The Bureau of Reclamation, envisioning success with Hoover Dam, was partial to big irrigation projects. O'Sullivan personally lobbied Arthur Powell Davis, the Commissioner of Reclamation, to support the dam. Senators Wesley Jones and Clarence Dill of Washington persuaded President Hoover in 1929 to support a $600,000 study of Columbia River by the Corps of Engineers. The study by Major John S. Butler of the Seattle district of the Corps, completed in 1932, recommended a series of 10 dams on the river, including one at Grand Coulee and others in British Columbia. Called the "308 Report" for the number assigned to it by the House of Representatives, it supported a dam over a canal to provide irrigation water.

With the nation in the throws of the Depression, dams on the Columbia offered promise of employment as well as hydropower and irrigation. President Roosevelt initially balked at the $450 million cost estimate for Grand Coulee. But Roosevelt had promised Dill before the election that he would build the dam if he won. So Roosevelt responded that he would support a lower dam , that could be raised later. By 1935, the plans were upgraded and the high dam was under construction.

Roosevelt, a master politician, had found a way to mollify critics who said the dam would be too big and too expensive by beginning construction with a modest amount of money on a comparatively modest structure. The power generated by a high dam, eight times more than the low dam, would be used, he believed. Importantly, net revenues from power sales also would repay the cost of the project, and thus the $63 million was an allotment for a federal project, and it was understood the amount would be repaid. Roosevelt's New Deal policies supported the concept of multiple purposes dams, which could generate power and also provide water for irrigation, recreation and flood control. A low dam for power only did not fit the paradigm, but the high dam at Grand Coulee did.

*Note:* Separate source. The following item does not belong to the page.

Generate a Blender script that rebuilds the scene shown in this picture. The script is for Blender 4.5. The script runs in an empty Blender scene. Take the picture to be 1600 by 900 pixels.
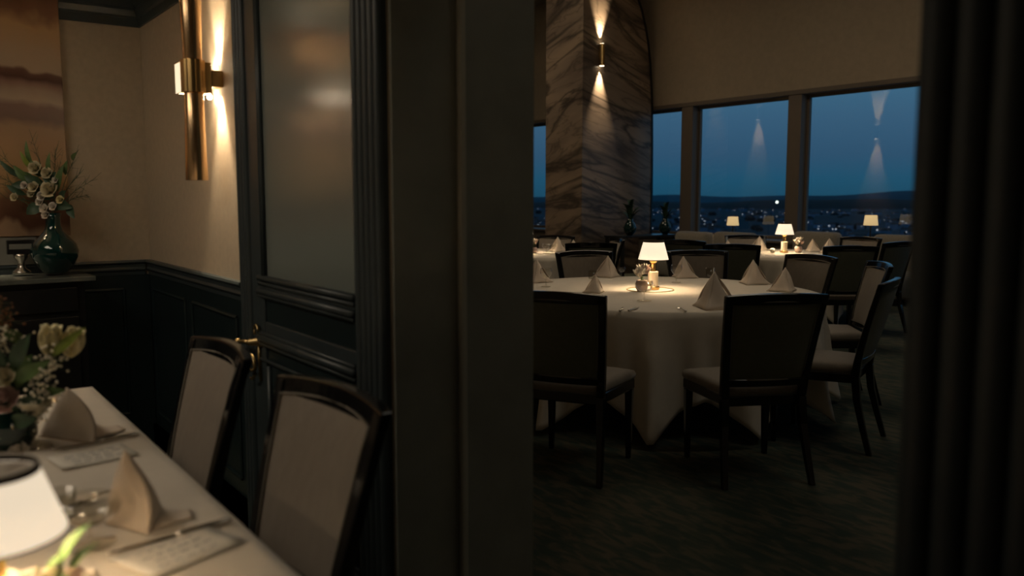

Washington Governor Clarence Martin supported the high dam, and he reluctantly agreed that it should be a federal project. The federal project not only conformed with New Deal principles, it also conformed with Secretary of the Interior Harold Ickes's intentions that public relief projects should help the national recovery and create a valuable product able to pay for itself. Grand Coulee met all of the tests.

Construction lasted 7 years. The dam began operation on March 22, 1941, when its first large generator began producing power. Its completion at the beginning of World War II quieted its many critics, who had derided it as a colossal dam in the near-wilderness of a remote state, and whose only customers, according to one detractor in Congress, would be "sage brush and jackrabbits." By the end of the War, the hyperbole was running the opposite direction. In 1948, for example, Vice Presidential candidate Earl Warren remarked: Probably Hitler would have beaten us in atom bomb development if it had not been for the hydroelectric development of the Columbia, making possible the big Hanford project which brought forth the bomb. Pitzer comments in his book, Grand Coulee: Harnessing a Dream: Grand Coulee Dam's contribution augmented those of Hoover Dam, the Tennessee Valley Authority dams and other hydro and non-hydroelectric projects nationally.... Grand Coulee allowed the government to produce aluminum and run Hanford while not disturbing the day-to-day lives of most Americans. The government could have diverted power from domestic uses but Grand Coulee, among other projects, made this unnecessary. Except for inconveniencing the civilian population, little would have changed had Grand Coulee not existed during World War II.